Competition for jobs in London has reached a one-year high according to the latest research from job search site Adzuna.

For the second year in a row, Hull is the hardest city to find a job in, with 52 people chasing each vacancy.

Sunderland, the Wirral, Wolverhampton and Bradford make up the rest of the top five most difficult places to find work.

It's also bad news if you live in the capital - competition for jobs in London is intensifying, as there are now 2.4 jobseekers per vacancy, a six-month high.

Jobseekers in Cambridge, Guildford and Aberdeen are having considerably more luck however; in these three cities there are actually more vacancies than candidates.

Adzuna also put together this heat map, which shows that, Aberdeen aside, there is an extreme north-south divide when it comes to job-seeking hotspots.

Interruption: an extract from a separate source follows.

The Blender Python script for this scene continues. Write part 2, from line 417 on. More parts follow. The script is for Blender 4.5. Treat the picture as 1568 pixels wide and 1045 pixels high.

The hotspots (and cold spots map) for job vacancies in the UK

The top 50 cities in the UK were ranked by comparing the job vacancies in Adzuna's search index of 500,000 live jobs to the number of claimants in each city from the latest ONS data released in January 2013. Adzuna also analysed the distribution of job titles and categories to determine which jobs are in hottest demand in each city.

The group's research also saw that average salaries are still falling - Wales (-9%), the West Midlands (-7%) and Eastern England (-6%) have seen the sharpest drops in recent months, and advertised salaries in Liverpool dropped 8% to £26,240 a year in the last six months.

On a brighter note, wages in towns such as Nottingham, Preston and Stoke-on-Trent have increased by up to £5,000 a year since August 2012.

If you're after a job in IT and engineering, you're in luck - this sector advertised more than 1.6 million jobs in 2012. The greatest growth in job vacancies is it the finance, sales and graduate sectors, boasting nearly 80,000 monthly job opportunities between them.

Bad news for bar men though, as the number of vacancies for waiting and bar staff dropped by 20% this month after the Christmas peak.